South Korea online retailer Coupang faces US securities class action over massive data breach


FILE PHOTO: Delivery trucks for e-commerce retailer Coupang leave a distribution centre in Seoul, South Korea, June 21, 2018. REUTERS/Josh Smith/File Photo

WASHINGTON, Dec 22 (Reuters) - ‌South Korean e-commerce company Coupang has been sued in a U.S. court ‌in an investor class action alleging violations of securities laws after ‌a cybersecurity breach exposed personal information of more than 33 million customers.

The lawsuit, filed last week in federal court in California, claims Coupang, its CEO and Chairman Bom Kim and its ‍Chief Financial Officer Gaurav Anand misled investors about ‍the company’s data security practices ‌and failed to disclose the breach in a timely way.

Coupang, South Korea's biggest ‍online ​retailer, last month apologized over the breach of personal information through unauthorized data access. In the aftermath, Park Dae-jun, chief executive of ⁠subsidiary Coupang Corp, resigned this month.

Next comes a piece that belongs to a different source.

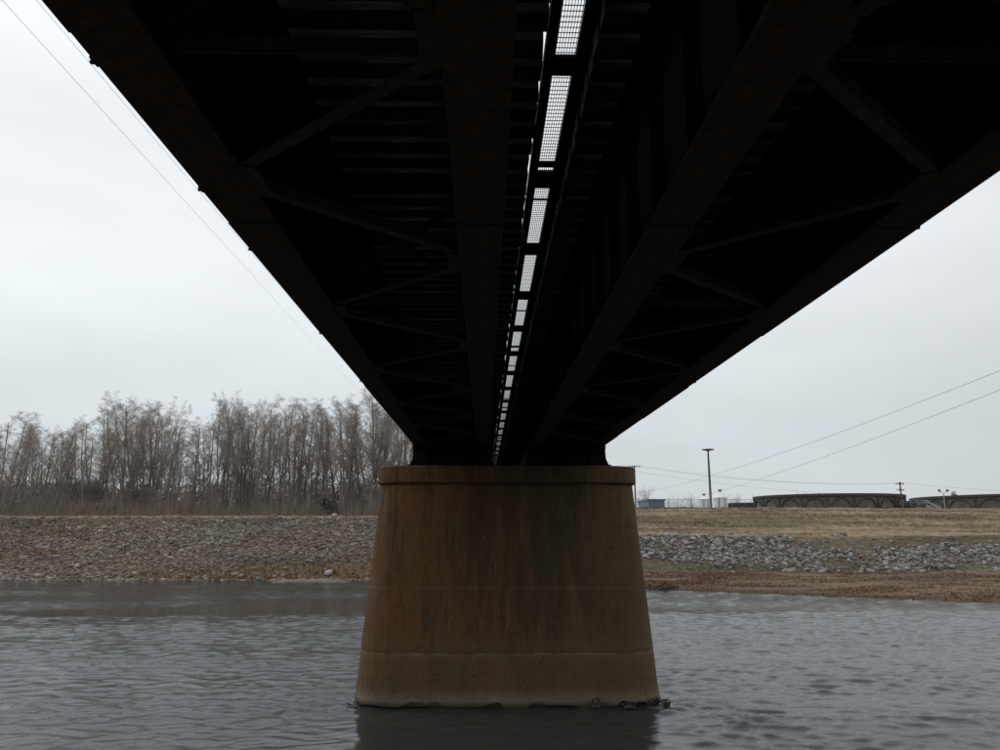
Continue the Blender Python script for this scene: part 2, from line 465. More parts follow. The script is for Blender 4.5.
# rivets below the flange
def rivets():
    v = []; f = []
    base = [(math.cos(g)*.017, math.sin(g)*.017, 0) for g in np.arange(0, 6.2, 2*math.pi/6)]
    top = [(math.cos(g)*.009, math.sin(g)*.009, -.012) for g in np.arange(0, 6.2, 2*math.pi/6)]
    unit = np.array(base + top)
    fu = [(k, (k+1) % 6, 6 + (k+1) % 6, 6 + k) for k in range(6)]
    tri = []
    for a, b, c, d in fu: tri += [(a, c, b), (a, d, c)]
    tri += [(6, 8, 7), (6, 9, 8), (6, 10, 9), (6, 11, 10)]
    tri = np.array(tri)
    ys = [0, 4.0, 10.15, 13.3, 18.0, 22.7, 27.8, 32.0, L_]
    V = []; T = []; n = 0
    for row, x in enumerate((-.20, -.115, .115, .20)):
        y = .06 + (row % 2) * .06
        while y < L_ - .05:
            seg = sum(1 for q in ys if q <= y) - 1
            z = -.0145 if seg % 2 else -.0005
            V.append(unit + np.array([x, y, z])); T.append(tri + n); n += 12
            y += .125
    return np_mesh('rivets', np.concatenate(V), np.concatenate(T), M['steel_flange'])
me_riv = rivets()
m_ = MB()
m_.box(.027, .14, -.006, .006, .05, GD - .035); m_.box(.027, .041, .0065, .09, .05, GD - .035)
me_stf = m_.mesh('stiffener', M['steel'])
m_ = MB(); m_.box(-.002, .02, -.06, .05, .006, .022); m_.box(-.022, .019, -.014, .014, .002, .020)
me_clip = m_.mesh('bracket', M['steel'])
m_ = MB()
me_gus = None
def gusset(sgn):
    mm = MB()
    z0, z1 = -.022, -.006
    pts = [(0, -.42), (sgn*.30, -.26), (sgn*.30, .26), (0, .42)]
    mm.add([(x, y, z0) for x, y in pts] + [(x, y, z1) for x, y in pts],
           [(0,1,2,3),(4,7,6,5),(0,4,5,1),(1,5,6,2),(2,6,7,3),(3,7,4,0)])
    return mm.mesh('gusset_plate', M['steel_brace'])
me_gus = {1: gusset(1), -1: gusset(-1)}
def angle_bar(dx, dy, w=.125, dz=.0):
    mm = MB()
    mm.beam((0,0,0), (dx,dy,dz), w, .014)
    t = Vector((dx,dy,0)).normalized(); a = t.cross(Vector((0,0,1))) * (w/2 - .008)
    mm.beam(Vector((0,0,.058)) + a, Vector((dx,dy,dz+.058)) + a, .014, .10)
    return mm.mesh('lateral_brace', M['steel_brace'])
HALF = 2.17
inner = GC[1] - GC[0]
W_ = inner - .30
me_lat = {1: angle_bar(W_, HALF - .30), -1: angle_bar(-W_, HALF - .30)}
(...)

The company, dubbed the ‌Amazon.com of South Korea, previously said it would tighten security to prevent another data leak.

Coupang ⁠did not immediately ‍respond to a request for comment, and neither did a lawyer representing the investor who filed the lawsuit on December 18.

Coupang, which operates globally, has offices in California ‍and other U.S. cities. The company dominates ‌South Korea’s e-commerce market, providing same-day delivery, video streaming and food delivery. The breach has spurred investigations in South Korea.

The lawsuit said Coupang discovered on November 18 that a former employee had retained access to internal systems for months, compromising customer names, email addresses, delivery addresses and some order histories. The company said the breach did not expose payment details or login credentials.

Coupang failed to ‌report the breach under U.S. securities rules in a timely way, the lawsuit alleged.

Coupang, according to the lawsuit, submitted U.S. regulatory filings that understated the company’s vulnerability to cyberattacks and ​overstated its safeguards. The complaint is seeking damages for investors who purchased Coupang securities between August 6 and December 16.